# Dataset section:

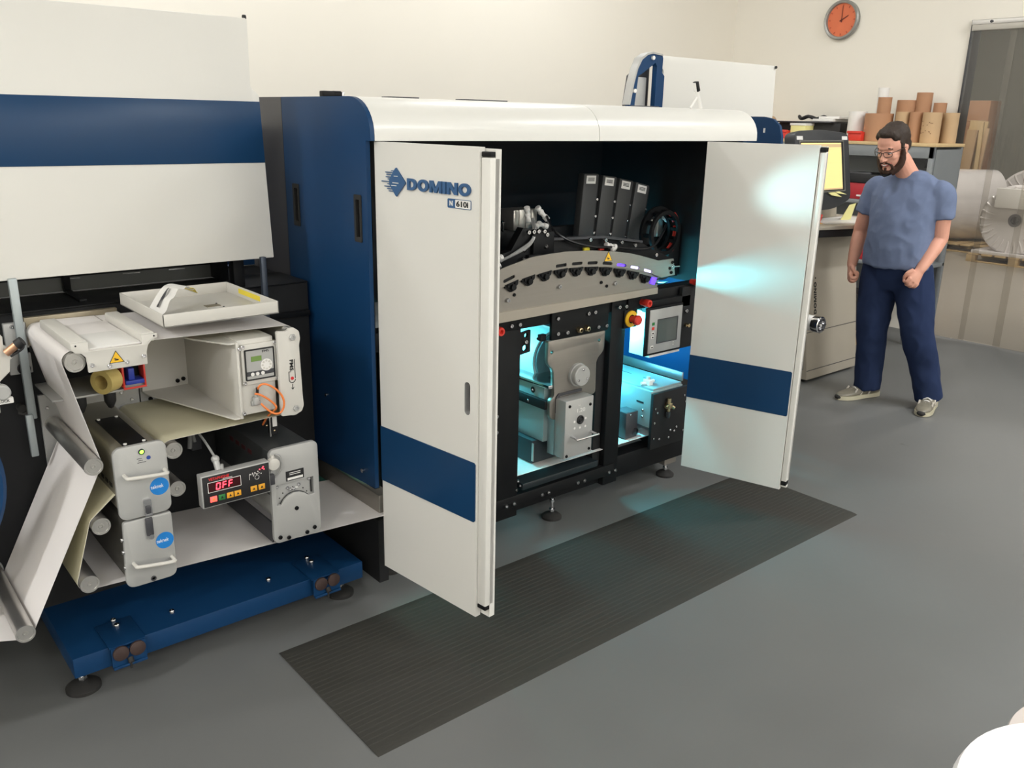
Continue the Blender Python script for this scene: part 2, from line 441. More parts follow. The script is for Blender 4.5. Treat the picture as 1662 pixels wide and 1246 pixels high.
# strip curtain
t = thing('strip_curtain', (7.6, 1.9, 0), 'clear vinyl strip curtain hanging in the doorway from an aluminium rail', 'curtain')
build('rail', MB().box(7.585, 7.612, -.55, 3.40, 2.49, 2.57, .004), alu_m, t)
build('rail_flange', MB().box(7.575, 7.587, -.55, 3.40, 2.535, 2.57, .002), steel_m, t)
bm_ = bolt_mesh(.011, .006, dgrey_m)
for k in range(11): shared('rail_bolt', bm_, t, (7.575, 3.25-.31*k, 2.552), (0, 0, R(-90)))
for k in range(12):
    y1 = 3.395-.29*k; rows = []
    for i in range(13):
        z = 2.49-2.475*i/12
        row = []
        for j in range(7):
            s = j/6; y = y1-.34*s
            x = 7.60+.006*(k % 2)+.014*math.sin(s*math.pi)*(1 if k % 2 else -1)*(.3+.7*i/12)+.01*math.sin(z*2.3+k*1.7)*(i/12)
            row.append((x, y, z))
        rows.append(row)
    mb = MB().grid(rows)
    r = bmesh.ops.extrude_face_region(mb.bm, geom=mb.bm.faces[:])
    for g in r['geom']:
        if isinstance(g, bmesh.types.BMVert): g.co.x += .002
    build('strip', mb, vinyl_m, t)

# wall clock, hands at two o'clock
t = thing('wall_clock', (7.63, 4.565, 2.648), 'round orange faced wall clock with a grey rim reading two', 'clock')
build('rim', MB().lathe((7.63, 4.565, 2.648), (-1, 0, 0), [(0, .165), (.035, .168), (.045, .158), (.04, .142), (.02, .138)], 48), mat('grey_rim', (150, 150, 146), .35, .3), t)
build('face', MB().cyl((7.63, 4.565, 2.648), (7.61, 4.565, 2.648), .142, seg=48), clock_m, t)
def hand(a, L, wd, nm):
    d = Vector((0, -math.sin(R(a)), math.cos(R(a)))); n = Vector((0, d.z, -d.y)); c = Vector((7.606, 4.565, 2.648))
    mb = MB(); bb = bmesh.new(); q = [bb.verts.new(c-d*.02+n*wd), bb.verts.new(c-d*.02-n*wd), bb.verts.new(c+d*L-n*wd*.6), bb.verts.new(c+d*L+n*wd*.6)]
    bb.faces.new(q); rr_ = bmesh.ops.extrude_face_region(bb, geom=bb.faces[:])
    for g in rr_['geom']:
        if isinstance(g, bmesh.types.BMVert): g.co.x -= .003
    bmesh.ops.recalc_face_normals(bb, faces=bb.faces)
    mb.add(bb); build(nm, mb, mat('clock_hand', (110, 46, 34), .5), t)
hand(0, .115, .004, 'minute_hand'); hand(60, .07, .005, 'hour_hand')
tick = MB(); tick.box(-.002, 0, -.004, .004, .112, .128)
tick_me = mesh_of(tick, mat('clock_tick', (190, 80, 52), .5))
for k in range(12): shared('tick', tick_me, t, (7.6095, 4.565, 2.648), (R(30*k), 0, 0))

# ================================================================== FLOOR MAT
prof = []
y0, y1 = 1.804, 2.445
prof += [(y0, 0), (y0+.012, .008)]
N = 26
for k in range(N):
    a = y0+.03+(y1-y0-.06)*k/N; wd = (y1-y0-.06)/N
    prof += [(a+wd*.06, .013), (a+wd*.9, .013), (a+wd*.95, .010)]
prof += [(y1-.012, .008), (y1, 0)]
b = MB().prism(prof, 'x', 1.05, 3.66)
o = build('floor_mat', b, mat_m, None, at=(2.35, 2.1, 0))
for v in o.data.vertices:       # bevelled short ends
    X_ = v.co.x+2.35
    if X_ < 1.06 or X_ > 3.65: v.co.z *= .35
tag(o, 'long dark grey ribbed anti-fatigue mat on the floor before the open press', 'mat')

# ================================================================== PRESS CABINET
cab = thing('press_cabinet', (2.5, 3.1, 0), 'large white and navy press cabinet with two open folding doors', 'press')
def arc2(cx, cz, r, a0, a1, n=10): return [(cx+r[0]*math.cos(R(a0+(a1-a0)*k/n)), cz+r[1]*math.sin(R(a0+(a1-a0)*k/n))) for k in range(n+1)]
frontcurve = arc2(2.62, 1.69, (.13, .118), 180, 90)          # (y,z) from (2.49,1.69) to (2.62,1.808)
side = [(2.49, 1.672)]+frontcurve+[(3.112, 1.808), (3.112, .43), (2.52, .463), (2.52, 1.672)]
grips = [[(3.011, 1.362), (3.043, 1.362), (3.043, 1.492), (3.011, 1.492)], [(2.564, 1.354), (2.594, 1.354), (2.594, 1.486), (2.564, 1.486)]]
build('side_panel', MB().prism(side, 'x', 1.488, 1.503, holes=grips), blue_m, cab)
build('side_panel', MB().box(1.49, 1.505, 3.118, 3.80, .43, 1.808), dgrey_m, cab, label='dark grey rear side panel')
for g in grips:
    ya, za = g[0]; yb, zb = g[2]
    mb = MB().prism(rrect(ya-.008, yb+.008, za-.012, zb+.012, .005), 'x', 1.484, 1.492, holes=[rrect(ya+.002, yb-.004, za+.004, zb-.004, .003)])
    mb.box(1.494, 1.53, ya-.004, ya+.003, za-.004, zb+.004); mb.box(1.494, 1.53, yb-.003, yb+.004, za-.004, zb+.004)
    mb.box(1.53, 1.533, ya-.004, yb+.004, za-.004, zb+.004)
    build('recessed_grip', mb, rubber_m, cab)
def hood(x0, x1):
    inner = [(p[0]+.008, p[1]-.008) for p in frontcurve]
    pts = [(2.49, 1.672)]+frontcurve+[(3.80, 1.808), (3.80, 1.80)]+inner[::-1]+[(2.498, 1.672)]
    return MB().prism(pts, 'x', x0, x1)
build('hood_panel', hood(1.504, 2.516), hood_m, cab); build('hood_panel', hood(2.519, 3.55), hood_m, cab)
side2 = [(2.50, 1.672)]+[(p[0]+.006, p[1]-.004) for p in frontcurve]+[(3.80, 1.80), (3.80, .465), (2.53, .465), (2.53, 1.672)]
build('side_panel', MB().prism(side2, 'x', 3.50, 3.53), blue_m, cab)
build('back_panel', MB().box(1.505, 3.5, 3.42, 3.44, .12, 1.80), matte_m, cab)
build('inner_roof', MB().box(1.505, 3.5, 2.62, 3.42, 1.70, 1.715), matte_m, cab)
build('side_liner', MB().box(1.51, 1.53, 2.56, 3.42, .44, 1.70), matte_m, cab)
build('side_liner', MB().box(3.485, 3.499, 2.56, 3.42, .98, 1.70), matte_m, cab)
build('header_rail', MB().box(1.53, 3.5, 2.56, 2.60, 1.665, 1.70), matte_m, cab)
build('inlet_beam', MB().box(1.508, 1.56, 2.53, 3.42, .345, .425, .004), plate_m, cab)
build('plinth_rail', MB().box(1.52, 1.56, 2.56, 3.42, .05, .31), matte_m, cab)
for a, bq in ((1.674, 1.79), (1.99, 2.19), (2.93, 3.05)):
    build('roof_hinge', MB().box(a, bq, 2.66, 2.72, 1.807, 1.813, .001), dgrey_m, cab)
b = MB(); b.cyl((1.50, 2.60, .507), (1.480, 2.60, .507), .008); build('panel_screw', b, steel_m, cab)
b = MB(); b.cyl((1.50, 2.86, .73), (1.482, 2.86, .73), .006); build('panel_screw', b, steel_m, cab)

def bifold(h, tp, nsign, handle):
    """returns matrix local(u, n, z) -> world; visible leaf face at n=0, +n towards viewer (-x)"""
    h = Vector((h[0], h[1], 0)); tp = Vector((tp[0], tp[1], 0)); u = (tp-h).normalized(); n = Vector((u.y, -u.x, 0))
    M = Matrix.Identity(4)
    for i in range(3): M[i][0] = u[i]; M[i][1] = n[i]; M[i][2] = (0, 0, 1)[i]; M[i][3] = h[i]
    return M, u, n
ZB, ZT = .150, 1.670
def prism_l(pts, n0, n1, M, holes=(), bev=0):
    return MB(M).prism(pts, 'y', n0, n1, holes=holes, bev=bev)
# ---- left door: outer leaf shows, logo, pull handle
ML, uL, nL = bifold((1.512, 2.508), (1.566, 2.013), 1, True)
hole = rrect(.4295, .4555, .854, .962, .0125)
dl = build('door', prism_l([(0, ZB), (.488, ZB), (.488, ZT), (0, ZT)], -.022, 0, ML, holes=[hole]), white_m, cab, label='left folding door leaf with blue lettering')
build('inner_leaf', MB(ML).box(0.0, .527, -.05, -.027, ZB+.005, ZT-.005), white_m, dl)
build('hinge_strip', MB(ML).box(.489, .527, -.046, -.006, .20, 1.642, .004), white_m, dl)
build('hinge_cap', MB(ML).box(.489, .526, -.045, -.007, 1.644, 1.658, .002), black_m, dl, label='black hinge cap')
build('hinge_cap', MB(ML).box(.489, .526, -.045, -.007, .185, .198, .002), black_m, dl, label='black hinge cap')
b = prism_l(rrect(.4285, .4565, .853, .963, .0135), -.0215, -.0205, ML)
build('handle_recess', b, dgrey_m, dl)
b = prism_l(rrect(.4285, .4565, .853, .963, .0135), -.020, -.001, ML, holes=[rrect(.4302, .4548, .8547, .9613, .0118)])
build('handle_liner', b, silver_m, dl)
build('stripe', prism_l([(0, .496), (.478, .496), (.484, .502), (.484, .696), (.478, .702), (0, .702)], .0005, .0035, ML), stripe_m, dl)
def LP(u, z, n=.0): return ML @ Vector((u, n, z))
# emblem: arrow-like lozenge with speed lines trailing left
zc = 1.549
em = MB()
em.add(prism_l([(.115, 1.594), (.120, 1.589), (.159, 1.552), (.159, 1.547), (.120, 1.510), (.115, 1.505), (.110, 1.509), (.082, 1.540), (.080, 1.549), (.082, 1.558), (.110, 1.590)], .0008, .006, ML).bm)
for (u_0, u_1, z, hh) in ((.060, .112, 1.578, .0030), (.066, .10, 1.571, .003), (.062, .10, 1.5635, .0028), (.072, .10, 1.557, .003), (.040, .10, 1.549, .0026), (.070, .10, 1.542, .003), (.054, .10, 1.534, .0026), (.068, .11, 1.527, .003), (.076, .115, 1.520, .0026), (.090, .104, 1.5835, .0025)):
    em.add(MB(ML).box(u_0, u_1, .0008, .005, z-hh/2, z+hh/2).bm)
build('emblem', em, logo_m, dl, label='blue lozenge emblem with speed lines')
es = MB()
for u_0, u_1, z in ((.105, .125, 1.568), (.098, .128, 1.547), (.092, .118, 1.5385)): es.add(MB(ML).box(u_0, u_1, .0058, .0066, z-.0012, z+.0012).bm)
build('emblem_streak', es, white_m, dl)
wordmark(dl, 'DOMINO', LP(.170, 1.5295, .0008), uL, (0, 0, 1), .0355, .286, logo_m, .006)
bd = prism_l(rrect(.354, .456, 1.4905, 1.5175, .004), .0006, .0022, ML, holes=[rrect(.387, .4545, 1.492, 1.516, .003)])
build('badge', bd, logo_m, dl, label='small outlined model badge')
build('badge_plate', prism_l(rrect(.386, .455, 1.4915, 1.5165, .003), .0003, .0012, ML), label_m, dl)
txt('badge_lettering', 'N', LP(.3635, 1.4975, .0022), uL, (0, 0, 1), .014, label_m, dl, depth=.001, bold=.03)
txt('badge_lettering', '610i', LP(.392, 1.4965, .0012), uL, (0, 0, 1), .0155, ink_m, dl, width=.052, depth=.001, bold=.03)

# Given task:
Write out the lines from the start of the material to the line with "build('strip', mb, vinyl_m, t)", inclusive and exactly. Skip the pictures.

# Exercise answer:
Continue the Blender Python script for this scene: part 2, from line 441. More parts follow. The script is for Blender 4.5. Treat the picture as 1662 pixels wide and 1246 pixels high.
# strip curtain
t = thing('strip_curtain', (7.6, 1.9, 0), 'clear vinyl strip curtain hanging in the doorway from an aluminium rail', 'curtain')
build('rail', MB().box(7.585, 7.612, -.55, 3.40, 2.49, 2.57, .004), alu_m, t)
build('rail_flange', MB().box(7.575, 7.587, -.55, 3.40, 2.535, 2.57, .002), steel_m, t)
bm_ = bolt_mesh(.011, .006, dgrey_m)
for k in range(11): shared('rail_bolt', bm_, t, (7.575, 3.25-.31*k, 2.552), (0, 0, R(-90)))
for k in range(12):
    y1 = 3.395-.29*k; rows = []
    for i in range(13):
        z = 2.49-2.475*i/12
        row = []
        for j in range(7):
            s = j/6; y = y1-.34*s
            x = 7.60+.006*(k % 2)+.014*math.sin(s*math.pi)*(1 if k % 2 else -1)*(.3+.7*i/12)+.01*math.sin(z*2.3+k*1.7)*(i/12)
            row.append((x, y, z))
        rows.append(row)
    mb = MB().grid(rows)
    r = bmesh.ops.extrude_face_region(mb.bm, geom=mb.bm.faces[:])
    for g in r['geom']:
        if isinstance(g, bmesh.types.BMVert): g.co.x += .002
    build('strip', mb, vinyl_m, t)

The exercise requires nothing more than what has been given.